I'm probably going to open a can of worms here, but with the popularity of using torque wrenches to tighten action screws growing (with good reason, I might add), I'll pass along some food for thought. There have been many tests run over the years (my employer allowed me to fund a small group of them; they aren't cheap) and the end result is that the fastener to fastener preload variation on an adequate sample of fasteners tightened with a torque wrench to the same torque is on the order of 33% on the best day of your life, a situation which our tests verified, though it wasn't our primary goal. On a bad day (inexperienced technician, lack of structured tightening process) that variation can be 100%, that is, the highest preload in the bolt circle will be twice that of the lowest, all with the same applied torque. This is NOT the fault of the torque wrench once the technician learns a structured approach to the tightening process, it is almost totally due to fastener to fastener variations in friction coefficient, the main thrust of our tests. Torque wrenches themselves are in general quite accurate, some of them amazingly so, but the actual end result is thrown into a dither by fastener to fastener friction coefficient variation (and this with all fasteners from the same manufacurers lot
).
So while the use of a torque wrench is an improvement in preload consistency over mechanic's feel (less than you'd think with an experienced technician using the "feel" version of the structured torque wrench process), to improve fastener to fastener preload consistency, we need to eliminate the friction element as much as possible.
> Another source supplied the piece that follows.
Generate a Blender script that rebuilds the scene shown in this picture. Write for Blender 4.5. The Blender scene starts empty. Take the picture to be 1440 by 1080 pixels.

The torque wrench gives you two important elements - prevention of overtightening, probably the biggest concern with action screws, and a recordable number that you can use for each screw time and again once the optimum number is determined through shooting. The way to eliminate friction if you wish to take preload consistancy to the next level is to use angular turn instead of a specific torque - no involvement of friction coefficient when angular turn is used. The fastener to fastener preload variation with angular is on the order of 15% on an average day.
Torque wrench method:
1.Determine the target torque.
2. Gently snug down fasteners with your weapon of choice to take up slack to initial contact.
3. Tighten the action screws alternately (with only two or three, the pattern isn't complicated, and what order to tighten them in is usually specified in the advice in these forums when it matters) in either three or four equal steps to the final desired value, applying 1/3 (or 1/4, depending on which number of steps you are using) to the first screw, then the second. After a brief pause, go back to #1 and take it to 2/3 of the specified/desired torque, and then do the same to #2, and so on until you reach full target torque. Three steps is good, 4 is better, beyond four doesn't really accomplish much. The brief pauses are to allow for load distribution and some short term preload loss, another contributor to fastener to fastener preload variation. After the final tightening wait at least 2 minutes and do a check pass or two, to finalize preload and check for short term preload loss, another animal that can be bigger than you would think.
To establish angular turn where the angular equivalent for a specific torque isn't available (some computer programs will calculate both)simply tighten a few with a torque wrench, measuring the rotational angle the bolt head is turned to reach final torque and average the results.
Angular turn method:
1. Tighten the fasteners to a repeatable snug - one good working definition of snug is 10% of the final value of the equivalent torque, though with the small size of action screws and the joint designed used, the feel method will work ok in a pinch. Using 10% means your torque wrench is still important.
2. Tighten the fasteners alternately, as in the torque wrench method, using three equal steps of 1/3 of the total angle. Skip the check passes.
For action screws, once you've broken the overtightening habit many of us developed in our younger days, you can skip the whole establishing the angular turn equivalent of a specific torque and just establish snug, apply a known angle, test fire, apply another known angle, and keep on test firing until you find the sweet spot angle just as you do looking for the sweet spot torque.
Again, just some food for thought, but even if you don't want to experiment with angular turn, do get in the habit of using three or four steps and a check pass or two, alternating between each fastener at each step, with your torque wrench. Just that action will help increase precision and eliminate things like prying loads that can mess up the precision what you are trying to accomplish bigtime.